History of the Peloponnesian War

Thucydides

Thucydides. History of the Peloponnesian War. Crawley, Richard, translator. London and Toronto: J. M. Dent and Sons Ltd.; New York: E. P. Dutton and Co., 1914.

In the meantime the Isthmian games took place, and the Athenians, who had been also invited, went to attend them, and now seeing more clearly into the designs of the Chians, as soon as they returned to Athens took measures to prevent the fleet putting out from Cenchreae without their knowledge.

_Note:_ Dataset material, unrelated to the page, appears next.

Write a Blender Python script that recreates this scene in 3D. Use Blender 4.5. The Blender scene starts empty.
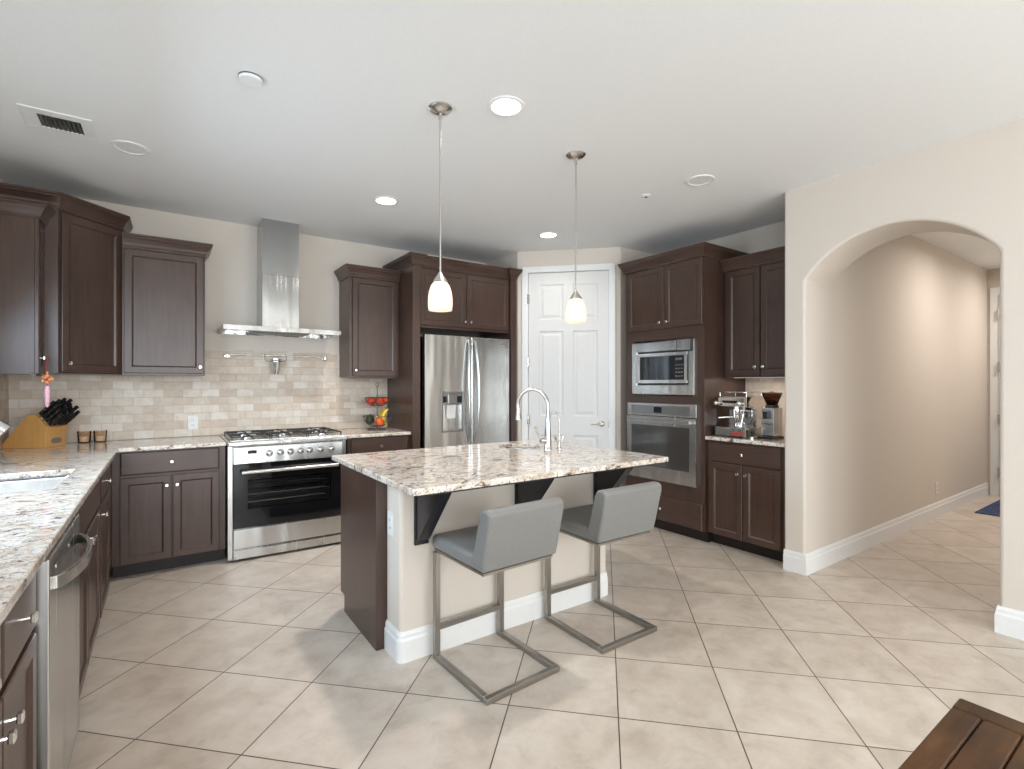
import bpy, bmesh, math, random
from mathutils import Vector, Matrix, Euler
PI = math.pi
R = math.radians
sc = bpy.context.scene
C = sc.collection
random.seed(7)

# ------------------------------------------------------------------ camera, world, light, exposure
EYE = 1.38
cam_data = bpy.data.cameras.new('camera')
cam_data.sensor_width = 36.0
cam_data.lens = 502.0 / 1024 * 36.0
cam_data.clip_start = 0.03
cam = bpy.data.objects.new('camera', cam_data)
cam.location = (0, 0, EYE)
cam.rotation_euler = (R(90), 0, R(-34.75))
C.objects.link(cam)
sc.camera = cam
sc.view_settings.view_transform = 'Standard'
sc.view_settings.look = 'None'
sc.view_settings.gamma = 1
sc.view_settings.use_curve_mapping = False
sc.view_settings.exposure = 0.20
world = bpy.data.worlds.new('world')
sc.world = world
world.use_nodes = True
world.node_tree.nodes['Background'].inputs[0].default_value = (0.75, 0.87, 1.0, 1)
world.node_tree.nodes['Background'].inputs[1].default_value = 1.0


def area_light(name, loc, target, sx, sy, power, col=(1, 1, 1), shape='RECTANGLE', spread=180):
    d = bpy.data.lights.new(name, 'AREA')
    d.shape = shape
    d.size = sx
    if shape in ('RECTANGLE', 'ELLIPSE'):
        d.size_y = sy
    d.energy = power
    d.color = col
    d.spread = R(spread)
    o = bpy.data.objects.new(name, d)
    o.location = loc
    v = Vector(target) - Vector(loc)
    o.rotation_euler = v.to_track_quat('-Z', 'Y').to_euler()
    C.objects.link(o)
    return o


# daylight entering the windows behind the camera and over the sink
for k, x in enumerate((-0.42, 0.35, 1.12)):
    area_light('daylight_patio_door', (x, -3.62, 1.25), (x, 0, 1.25), 0.60, 2.2, 38, (0.90, 0.965, 1.0))
for k, x in enumerate((2.20, 2.75, 3.30)):
    area_light('daylight_dining_window', (x, -3.62, 1.5), (x, 0, 1.5), 0.30, 1.6, 24, (0.91, 0.97, 1.0))
area_light('daylight_sink_window', (-0.955, 2.75, 1.72), (0, 2.75, 0.92), 1.50, 1.0, 42, (0.66, 0.83, 1.0))
area_light('daylight_side_window', (-0.955, -1.2, 1.5), (0, -1.2, 1.2), 1.8, 1.9, 45, (0.86, 0.94, 1.0))


# ------------------------------------------------------------------ materials
def mat(name):
    m = bpy.data.materials.new(name)
    m.use_nodes = True
    nt = m.node_tree
    return m, nt, nt.nodes['Principled BSDF']


def node(nt, t, **kw):
    n = nt.nodes.new(t)
    for k, v in kw.items():
        setattr(n, k, v)
    return n


def setin(n, **kw):
    for k, v in kw.items():
        n.inputs[k.replace('_', ' ')].default_value = v


def coords(nt, kind='Object', scale=(1, 1, 1), rot=(0, 0, 0), loc=(0, 0, 0)):
    tc = node(nt, 'ShaderNodeTexCoord')
    mp = node(nt, 'ShaderNodeMapping')
    mp.inputs['Scale'].default_value = scale
    mp.inputs['Rotation'].default_value = rot
    mp.inputs['Location'].default_value = loc
    nt.links.new(tc.outputs[kind], mp.inputs['Vector'])
    return mp.outputs['Vector']


def noise(nt, vec, scale, detail=4, rough=0.55, dist=0.0):
    n = node(nt, 'ShaderNodeTexNoise')
    nt.links.new(vec, n.inputs['Vector'])
    n.inputs['Scale'].default_value = scale
    n.inputs['Detail'].default_value = detail
    n.inputs['Roughness'].default_value = rough
    n.inputs['Distortion'].default_value = dist
    return n.outputs['Fac']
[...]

After the festival the Peloponnesians set sail with twenty-one ships for Chios, under the command of Alcamenes. The Athenians first sailed against them with an equal number, drawing off towards the open sea. The enemy, however, turning back before he had followed them far, the Athenians returned also, not trusting the seven Chian ships which formed part of their number,

and afterwards manned thirty-seven vessels in all and chased him on his passage along shore into Spiraeum, a desert Corinthian port on the edge of the Epidaurian frontier. After losing one ship out at sea, the Peloponnesians got the rest together and brought them to anchor.

The Athenians now attacked not only from the sea with their fleet, but also disembarked upon the coast; and melee ensued of the most confused and violent kind, in which the Athenians disabled most of the enemy's vessels and killed Alcamenes their commander, losing also a few of their own men.